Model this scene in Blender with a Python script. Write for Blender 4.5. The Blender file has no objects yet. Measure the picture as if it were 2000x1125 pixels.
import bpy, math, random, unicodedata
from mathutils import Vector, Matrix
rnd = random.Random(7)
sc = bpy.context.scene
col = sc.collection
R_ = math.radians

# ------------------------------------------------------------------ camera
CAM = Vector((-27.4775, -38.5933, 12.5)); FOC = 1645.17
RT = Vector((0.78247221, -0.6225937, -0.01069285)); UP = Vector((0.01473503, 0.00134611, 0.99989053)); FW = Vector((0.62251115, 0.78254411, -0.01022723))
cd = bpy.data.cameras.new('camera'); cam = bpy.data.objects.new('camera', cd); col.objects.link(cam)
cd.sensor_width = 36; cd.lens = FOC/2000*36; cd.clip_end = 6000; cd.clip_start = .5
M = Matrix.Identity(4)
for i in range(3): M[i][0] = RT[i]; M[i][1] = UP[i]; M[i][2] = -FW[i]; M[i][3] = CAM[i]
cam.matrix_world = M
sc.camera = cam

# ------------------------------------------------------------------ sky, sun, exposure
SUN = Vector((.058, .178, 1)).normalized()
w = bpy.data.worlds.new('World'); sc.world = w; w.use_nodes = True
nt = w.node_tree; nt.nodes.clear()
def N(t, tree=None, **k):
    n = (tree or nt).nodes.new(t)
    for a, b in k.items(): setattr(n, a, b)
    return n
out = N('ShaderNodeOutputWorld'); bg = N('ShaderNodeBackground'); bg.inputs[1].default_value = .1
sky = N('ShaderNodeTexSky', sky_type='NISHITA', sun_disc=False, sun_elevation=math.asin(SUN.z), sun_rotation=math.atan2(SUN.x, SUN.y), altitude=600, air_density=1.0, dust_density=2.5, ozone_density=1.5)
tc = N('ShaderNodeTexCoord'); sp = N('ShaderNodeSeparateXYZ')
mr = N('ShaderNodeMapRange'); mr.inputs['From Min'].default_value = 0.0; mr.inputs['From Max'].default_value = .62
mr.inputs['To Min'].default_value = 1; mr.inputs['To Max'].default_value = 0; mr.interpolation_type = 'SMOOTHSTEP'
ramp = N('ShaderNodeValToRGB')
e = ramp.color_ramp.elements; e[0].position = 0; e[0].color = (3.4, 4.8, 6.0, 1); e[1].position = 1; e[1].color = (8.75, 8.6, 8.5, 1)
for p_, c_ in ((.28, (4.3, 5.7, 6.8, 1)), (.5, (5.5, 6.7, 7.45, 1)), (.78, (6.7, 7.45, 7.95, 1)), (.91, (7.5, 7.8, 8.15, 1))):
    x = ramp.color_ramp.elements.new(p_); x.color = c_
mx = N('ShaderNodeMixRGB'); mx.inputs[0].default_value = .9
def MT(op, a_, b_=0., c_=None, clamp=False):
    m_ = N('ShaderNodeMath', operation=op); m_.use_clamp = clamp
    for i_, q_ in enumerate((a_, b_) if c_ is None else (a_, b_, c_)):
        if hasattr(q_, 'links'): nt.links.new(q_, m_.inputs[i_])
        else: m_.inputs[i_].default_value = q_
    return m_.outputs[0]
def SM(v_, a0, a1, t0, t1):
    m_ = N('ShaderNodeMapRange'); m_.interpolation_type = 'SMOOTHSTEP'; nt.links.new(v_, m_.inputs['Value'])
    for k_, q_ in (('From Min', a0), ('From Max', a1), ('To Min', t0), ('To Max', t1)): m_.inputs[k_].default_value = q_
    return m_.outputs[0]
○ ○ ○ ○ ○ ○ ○
• **Instruction**
Copy out the whole listing exactly; please set it all down.

• **The result**
Model this scene in Blender with a Python script. Write for Blender 4.5. The Blender file has no objects yet. Measure the picture as if it were 2000x1125 pixels.
import bpy, math, random, unicodedata
from mathutils import Vector, Matrix
rnd = random.Random(7)
sc = bpy.context.scene
col = sc.collection
R_ = math.radians

# ------------------------------------------------------------------ camera
CAM = Vector((-27.4775, -38.5933, 12.5)); FOC = 1645.17
RT = Vector((0.78247221, -0.6225937, -0.01069285)); UP = Vector((0.01473503, 0.00134611, 0.99989053)); FW = Vector((0.62251115, 0.78254411, -0.01022723))
cd = bpy.data.cameras.new('camera'); cam = bpy.data.objects.new('camera', cd); col.objects.link(cam)
cd.sensor_width = 36; cd.lens = FOC/2000*36; cd.clip_end = 6000; cd.clip_start = .5
M = Matrix.Identity(4)
for i in range(3): M[i][0] = RT[i]; M[i][1] = UP[i]; M[i][2] = -FW[i]; M[i][3] = CAM[i]
cam.matrix_world = M
sc.camera = cam

# ------------------------------------------------------------------ sky, sun, exposure
SUN = Vector((.058, .178, 1)).normalized()
w = bpy.data.worlds.new('World'); sc.world = w; w.use_nodes = True
nt = w.node_tree; nt.nodes.clear()
def N(t, tree=None, **k):
    n = (tree or nt).nodes.new(t)
    for a, b in k.items(): setattr(n, a, b)
    return n
out = N('ShaderNodeOutputWorld'); bg = N('ShaderNodeBackground'); bg.inputs[1].default_value = .1
sky = N('ShaderNodeTexSky', sky_type='NISHITA', sun_disc=False, sun_elevation=math.asin(SUN.z), sun_rotation=math.atan2(SUN.x, SUN.y), altitude=600, air_density=1.0, dust_density=2.5, ozone_density=1.5)
tc = N('ShaderNodeTexCoord'); sp = N('ShaderNodeSeparateXYZ')
mr = N('ShaderNodeMapRange'); mr.inputs['From Min'].default_value = 0.0; mr.inputs['From Max'].default_value = .62
mr.inputs['To Min'].default_value = 1; mr.inputs['To Max'].default_value = 0; mr.interpolation_type = 'SMOOTHSTEP'
ramp = N('ShaderNodeValToRGB')
e = ramp.color_ramp.elements; e[0].position = 0; e[0].color = (3.4, 4.8, 6.0, 1); e[1].position = 1; e[1].color = (8.75, 8.6, 8.5, 1)
for p_, c_ in ((.28, (4.3, 5.7, 6.8, 1)), (.5, (5.5, 6.7, 7.45, 1)), (.78, (6.7, 7.45, 7.95, 1)), (.91, (7.5, 7.8, 8.15, 1))):
    x = ramp.color_ramp.elements.new(p_); x.color = c_
mx = N('ShaderNodeMixRGB'); mx.inputs[0].default_value = .9
def MT(op, a_, b_=0., c_=None, clamp=False):
    m_ = N('ShaderNodeMath', operation=op); m_.use_clamp = clamp
    for i_, q_ in enumerate((a_, b_) if c_ is None else (a_, b_, c_)):
        if hasattr(q_, 'links'): nt.links.new(q_, m_.inputs[i_])
        else: m_.inputs[i_].default_value = q_
    return m_.outputs[0]
def SM(v_, a0, a1, t0, t1):
    m_ = N('ShaderNodeMapRange'); m_.interpolation_type = 'SMOOTHSTEP'; nt.links.new(v_, m_.inputs['Value'])
    for k_, q_ in (('From Min', a0), ('From Max', a1), ('To Min', t0), ('To Max', t1)): m_.inputs[k_].default_value = q_
    return m_.outputs[0]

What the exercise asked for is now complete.